Cutting greenhouse gases is usually framed as an investment in a distant future. A new study says the payoff arrives much sooner, and it can be counted in human lives. Ambitious climate action to improve global air quality could save up to 1.32 million lives every year by 2040.
The catch is that many of those lives will not be saved by the country doing the cutting. They will be saved by its neighbors.
The research, led by Cardiff University and published in the journal Nature Communications, is the first of its kind to trace these cross-border pollution “exchanges” across almost every nation on Earth: 168 countries in total. The paper is titled “National climate action can alleviate, perpetuate or exacerbate international air pollution inequalities.”
Its central warning is blunt. A fragmented world, one with little collaborative policymaking on climate mitigation, would deepen health inequality for poorer nations that already have the least control over the air they breathe.
Why fine particles are the hinge
The work focuses on fine particulate matter, known as PM2.5, the leading environmental risk factor for premature death worldwide. The most recent estimates from the World Health Organization indicate that more than 4.2 million people die prematurely each year because of prolonged exposure to outdoor fine particle pollution.
PM2.5 and greenhouse gases often come out of the same smokestacks and tailpipes. That is why climate policy carries a public health dividend, what researchers call a co-benefit. But the study shows that poorly designed mitigation can also scramble the balance of pollution moving across international borders, putting equity at risk. Despite that potential, the effect of climate action on transboundary air pollution has been relatively little studied.
“While we know that climate action can benefit public health, most research has ignored how it affects air pollution that crosses international borders and creates inequalities between countries,” said lead author Dr. Omar Nawaz, of Cardiff University’s School of Earth and Environmental Sciences.
“Our analysis shows how climate mitigation decisions taken in wealthy countries directly affect the health of people in the Global South, especially in Africa and Asia,” he said.
Modeling four decades of choices
The team, which includes researchers from the University of Colorado Boulder, used advanced atmospheric modeling and NASA satellite data to simulate different future emissions scenarios for the year 2040. Paired with an estimate of the health burden, that allowed the researchers to work out exactly who benefits, and to measure how dependent each country is on decisions made elsewhere, when nations put climate mitigation policies in place.
The scenarios follow the Shared Socioeconomic Pathways, or SSPs. SSP1 describes a world that moves toward sustainability. SSP3 describes a world that fragments.
Under stricter mitigation, the share of health co-benefits that originate outside a country’s own borders rises in Africa by 8 percent under SSP1 and by a striking 53 percent under SSP3. In other words, the less the world cooperates, the more African nations depend on somebody else’s emissions cuts to clean their own air.
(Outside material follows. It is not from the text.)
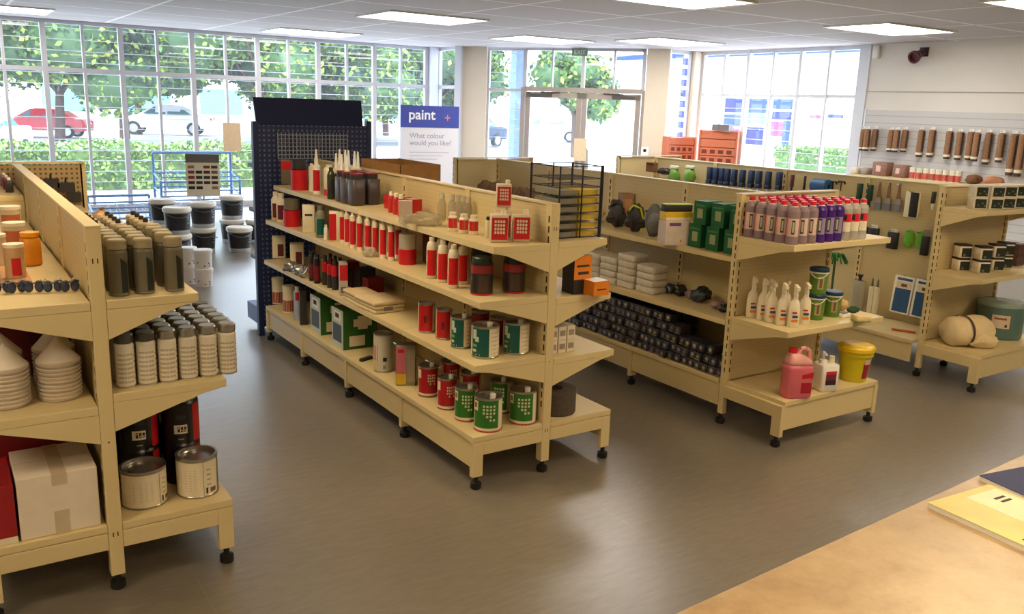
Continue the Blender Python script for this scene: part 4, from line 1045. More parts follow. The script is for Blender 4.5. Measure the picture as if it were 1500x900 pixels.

The same asymmetry shows up in the split between rich and poor nations. In the SSP1-26 pathway, the fraction of co-benefits originating externally is 0.76 in developing countries, against 0.65 in developed ones. Developing countries, in short, lean harder on action they cannot control.
Co-benefits peak in the most ambitious scenario of all, SSP1-19, the pathway that delivers the 1.32 million avoided deaths per year. Even there, however, the cross-border trade in clean air varies sharply from country to country.
Asia gains the most, Africa depends the most
“We wanted to see how the health benefits of acting on climate change might differ when there is stronger or weaker global cooperation,” Dr. Nawaz explained.
“We were surprised to find that, while Asia sees the largest total benefits from climate action because of its large share of the population, African countries are often the most dependent on external action, with the amount of health benefit they get from climate mitigation abroad increasing under fragmented future scenarios.”
The team’s projections also show something counterintuitive: the balance of pollution crossing borders can shift even when total global air pollution is falling. Cleaner air worldwide does not automatically mean fairer air.
That is vital information for policymakers and global aid organizations as they weigh the challenges of climate change against competing national and international priorities.
The case for holistic climate policy
Co-author Professor Daven Hance, of the Department of Mechanical Engineering at the University of Colorado Boulder, added: “Some climate policies can inadvertently worsen air pollution inequalities, especially for developing countries that may depend heavily on their neighbors for clean air. So it is not enough to focus only on domestic co-benefits. More inclusive climate strategies involve explicitly accounting for evolving cross-border inequalities.”
“Holistic climate policy must therefore assess how much a nation depends on emissions reductions by others, how mitigation scenarios reshape air pollution flows across borders, and whether global efforts are helping or harming equity,” he said.
The authors argue that headline totals for co-benefits, however large, are not enough on their own. Climate policy needs to account for how inequalities in transboundary air pollution evolve across distinct socioeconomic trends and mitigation strategies.
Next, the team plans to extend the analysis by exploring how climate change itself alters the weather patterns that carry pollution around the globe, and by examining other pollutant types such as ozone and organic aerosols.